Southeast hopes to tap into future federal funding too for projects such as the River Campus, which involved turning a former Catholic seminary into an arts school."We have already started working on next year's budget," said Nitzschke. "I am putting together a campus master plan for federal funds, and we will use that as a basis for working with Sen. Bond and Congresswoman Emerson next year." The River Campus tops the university's list of funding priorities.

The $500,000 for the crime lab will be used to help renovate a building at Merriwether and Ellis to house an expanded lab. The building currently is used by the university's facilities management department and houses the department's carpenters and other crafts-trades personnel.

The entire project will provide 7,000 square feet of space to house the regional crime lab.
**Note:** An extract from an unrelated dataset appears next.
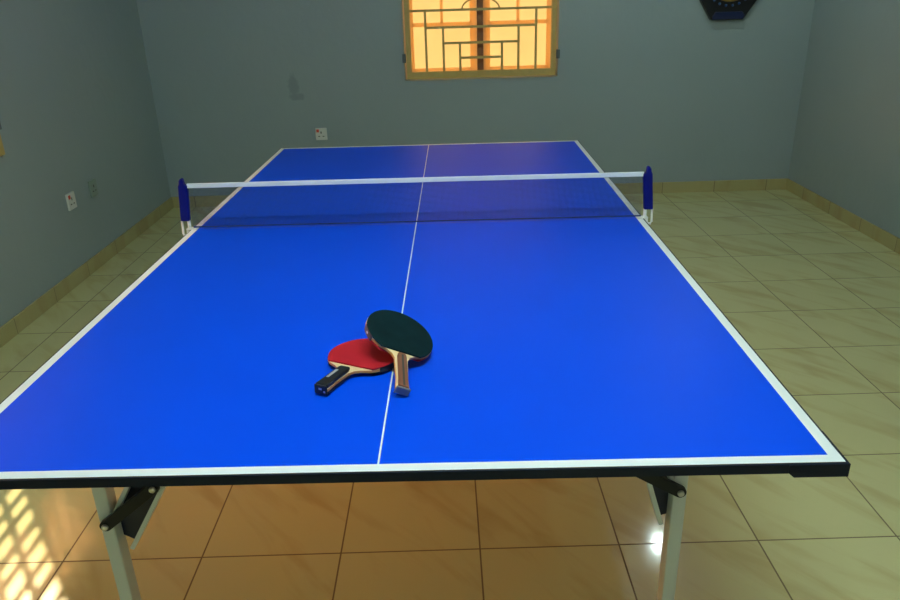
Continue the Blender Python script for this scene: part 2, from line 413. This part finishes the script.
# ------------------------------------------------------------------ table
tab = thing('table_tennis_table', 'large blue table tennis table with white lines on grey legs in the tiled room', 'table', (0, 0, 0), TABLE_ROT)
EW, CW, TH = 0.020, 0.0032, 0.017
for s in (-1, 1):                                          # near and far half
    bm = B()
    ya, yb = (0.0006, HY) if s > 0 else (-HY, -0.0006)
    xs = [-HX, -HX + EW, -CW / 2, CW / 2, HX - EW, HX]
    ys = [ya, yb - EW, yb] if s > 0 else [ya, ya + EW, yb]
    top = [[bm.verts.new((x, y, TZ)) for x in xs] for y in ys]
    low = [[bm.verts.new((x, y, TZ - TH)) for x in xs] for y in ys]
    for j in range(2):
        for i in range(5):
            end = (j == 1) if s > 0 else (j == 0)
            white = end or i in (0, 2, 4)
            f = bm.faces.new((top[j][i], top[j][i + 1], top[j + 1][i + 1], top[j + 1][i])); f.material_index = 1 if white else 0
            f = bm.faces.new((low[j][i], low[j][i + 1], low[j + 1][i + 1], low[j + 1][i])); f.material_index = 2
    for i in range(5):
        for j in (0, 2): bm.faces.new((top[j][i], top[j][i + 1], low[j][i + 1], low[j][i])).material_index = 2
    for j in range(2):
        for i in (0, 5): bm.faces.new((top[j][i], top[j + 1][i], low[j + 1][i], low[j][i])).material_index = 2
    obj('tabletop', bm, [M['blue'], M['line'], M['board']], tab)
    # dark edging round the outer sides
    e = B(); th = 0.004
    z0, z1 = TZ - TH - .0015, TZ - .0008
    yo = s * HY
    box(e, (-HX - th, min(yo, yo + s * th), z0), (HX + th, max(yo, yo + s * th), z1))
    for sx in (-1, 1):
        box(e, (min(sx * HX, sx * (HX + th)), min(s * .001, yo), z0), (max(sx * HX, sx * (HX + th)), max(s * .001, yo), z1))
    obj('edge_band', e, M['edge'], tab)
    for sx in (-1, 1):                                     # rubber corner guards
        c = B(); pts = [(0, 0), (-.098, 0), (-.090, -.008), (0, -.008)]
        L = 0.098; q = th + .0015
        zt, zb_ = TZ - .0012, TZ - TH - .0085
        X = lambda u: sx * (HX + q - u); Y = lambda v: s * (HY + q - v)
        def pr(outline, f0, f1, fn): prism(c, outline, f0, f1, fn)
        prof = [(0, zt), (L, zt), (L, zb_ + .009), (L - .010, zb_), (0, zb_)]
        prism(c, prof, 0, .005, lambda u, z, h: (X(u), Y(h), z))
        prism(c, [(u + .005 if u == 0 else u, z) for u, z in prof], 0, .005, lambda u, z, h: (X(h), Y(u), z))
        obj('corner_guard', c, M['edge'], tab)
    # underframe of the half
    u = B(); za, zb2 = TZ - TH - .030, TZ - TH
    fx, fa, fb = 0.66, 0.06, 1.30
    for sx in (-1, 1): box(u, (sx * fx - .012, min(s * fa, s * fb), za), (sx * fx + .012, max(s * fa, s * fb), zb2))
    for yy in (fa + .012, 0.7, fb - .012): box(u, (-fx + .012, s * yy - .012, za), (fx - .012, s * yy + .012, zb2))
    obj('underframe', u, M['tube'], tab)
    # legs
    ly = s * 1.185
    lx = 0.580
    cb = B(); box(cb, (-lx + .0125, ly - .012, .672), (lx - .0125, ly + .012, .700)); obj('cross_rail', cb, M['tube'], tab, bevel=.002)
    for sx in (-1, 1):
        lg = B(); xc = sx * (lx + .006 if sx * s > 0 else lx - .010); box(lg, (xc - .0138, ly - .018, .02), (xc + .0138, ly + .018, TZ - TH - .0305))
        leg = obj('leg', lg, M['tube'], tab, bevel=.003)
        ft = B(); box(ft, (xc - .0165, ly - .021, 0.0), (xc + .0165, ly + .021, .03)); obj('foot_cap', ft, M['black_plastic'], leg, bevel=.003)
        # diagonal channel brace from the leg up to the underframe, dark inside
        near_left = (sx * s > 0)      # the left-hand brace of each end is spread wider
        P0, P1 = (Vector((sx * .574, ly, .453)), Vector((sx * .411, ly, .726))) if near_left else (Vector((sx * .560, ly, .480)), Vector((sx * .484, ly, .726)))
        d = (P1 - P0).normalized(); nrm = Vector((0, 1, 0)); side = d.cross(nrm).normalized()
        hw = 0.031 if near_left else .022
        br = B()
        for k in (-1, 1):
            bar(br, P0 + side * k * hw - d * .012 * (0 if k * sx > 0 else -1), P1 + side * k * hw, .009, .034, nrm)
        brace = obj('brace', br, M['tube'], tab)
        wb = B(); bar(wb, P0 + nrm * .012 * (1), P1 + nrm * .012, hw * 2 - .009, .003, nrm); obj('brace_web', wb, M['navy_steel'], brace)
        # black flat strut bolted across leg and brace, on the face towards the table end
        yo2 = ly + s * .0265
        A0, A1 = (Vector((sx * .582, yo2, .507)), Vector((sx * .470, yo2, .596))) if near_left else (Vector((sx * .566, yo2, .562)), Vector((sx * .468, yo2, .620)))
        stb = B(); dd = (A1 - A0).normalized(); sd = Vector((0, 1, 0)).cross(dd).normalized()
        pts = []
        for k in range(9):
            a = PI / 2 + PI * k / 8; v = A0 + .012 * (math.cos(a) * dd + math.sin(a) * sd); pts.append((v.x, v.z))
        for k in range(9):
            a = -PI / 2 + PI * k / 8; v = A1 + .012 * (math.cos(a) * dd + math.sin(a) * sd); pts.append((v.x, v.z))
        prism(stb, pts, yo2 - .005, yo2 + .005, lambda x, z, y: (x, y, z))
        strut = obj('folding_strut', stb, M['black_plastic'], tab, bevel=.001)
        for A in (A0, A1):
            b_ = B(); yb0 = yo2 + s * .005
            tube(b_, [(A.x, yb0, A.z), (A.x, yb0 + s * .004, A.z), (A.x, yb0 + s * .006, A.z)], [.0065, .0065, .004], 12)
            obj('bolt', b_, M['bolt'], strut)

# ------------------------------------------------------------------ net set (clamped on the table edge)
net = thing('table_tennis_net', 'dark mesh net with white top tape between navy posts across the blue table', 'net', (0, 0, TZ), TABLE_ROT)
NH, NB = 0.157, 0.006
TOPX, BOTX = 0.757, 0.772
bm = B(); th = .00024
nv = 380
for k in range(nv + 1):
    x = -TOPX + 2 * TOPX * k / nv
    box(bm, (x - th, -th, NB + .004), (x + th, th, NH - .008))
for k in range(1, 37):
    z = NB + (NH - NB) * k / 37
    box(bm, (-TOPX, -th * .9, z - th), (TOPX, th * .9, z + th))
obj('net_mesh', bm, M['net'], net)
bm = B(); box(bm, (-TOPX, -.0012, NB - .001), (TOPX, .0012, NB + .003)); obj('bottom_cord', bm, M['cord'], net)
bm = B(); box(bm, (-TOPX, -.0035, NH - .0155), (TOPX, .0035, NH)); obj('top_tape', bm, M['tape'], net, bevel=.0015)
for s in (-1, 1):
    # sleeve over the upright, a rounded knob on top; the post leans in a little
    prof = [(0, .030), (.030, .030), (.030, .150), (.027, .157), (.026, .168), (.021, .176), (.014, .174), (.011, .160), (.008, .152), (0, .152)]
    px = lambda u, z: s * (.753 + u + .012 * (1 - (z - .03) / .14))
    bm = B(); prism(bm, [(px(u, z), z) for u, z in prof], -.010, .010, lambda u, z, h: (u, h, z))
    obj('net_post', bm, M['sleeve'], net, bevel=.004, seg=3)
    c = B()
    xi, xo = .7705, .7935
    tube(c, [(s * xo, 0, .032), (s * xo, -.002, .008), (s * xo, -.006, -.012), (s * (xo - .004), -.010, -.018), (s * (xi + .004), -.010, -.016), (s * xi, -.006, -.004)], .0042, 8)
    tube(c, [(s * xi, 0, .032), (s * xi, 0, .0045)], .0060, 8)
    box(c, (min(s * .742, s * .780), -.012, .0004), (max(s * .742, s * .780), .012, .0044))
    box(c, (min(s * .7705, s * .780), -.010, -.045), (max(s * .7705, s * .780), .010, .0004))
    box(c, (min(s * .72, s * .780), -.012, -.049), (max(s * .72, s * .780), .012, -.045))
    clamp = obj('clamp', c, M['clamp'], net, bevel=.001)
    k = B(); tube(k, [(s * .735, 0, -.075), (s * .735, 0, -.049), (s * .735, 0, -.0185)], [.012, .005, .005], 12)
    obj('clamp_screw', k, M['black_plastic'], clamp)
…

The lab handles some 3,000 cases a year. It has operated out of cramped quarters in an old house on campus since 1976.

The $500,000, coupled with a Justice Department grant of $250,000, will provide the bulk of the funding for the $1 million project. The remaining $250,000 is coming from the university, the state and private donations.

Dr. Robert C. Briner, who directs the crime lab, said the latest funding from Washington will allow the project to proceed. Briner said he hopes construction can be done next year and be completed by the fall.

But Dr. Ken Dobbins, Southeast's president, said the construction schedule still has to be worked out. That depends partly on relocating facilities management's operations at Merriwether and Ellis to other quarters such as the old Washington Elementary School, which the university recently purchased.

As to the transportation project, Dobbins said the university will administer a program that will provide funding for transit companies to provide transportation services for welfare-to-work recipients.

Dobbins welcomed the infusion of federal dollars for campus projects. "We think it is important to bring the dollars back to Missouri," he said.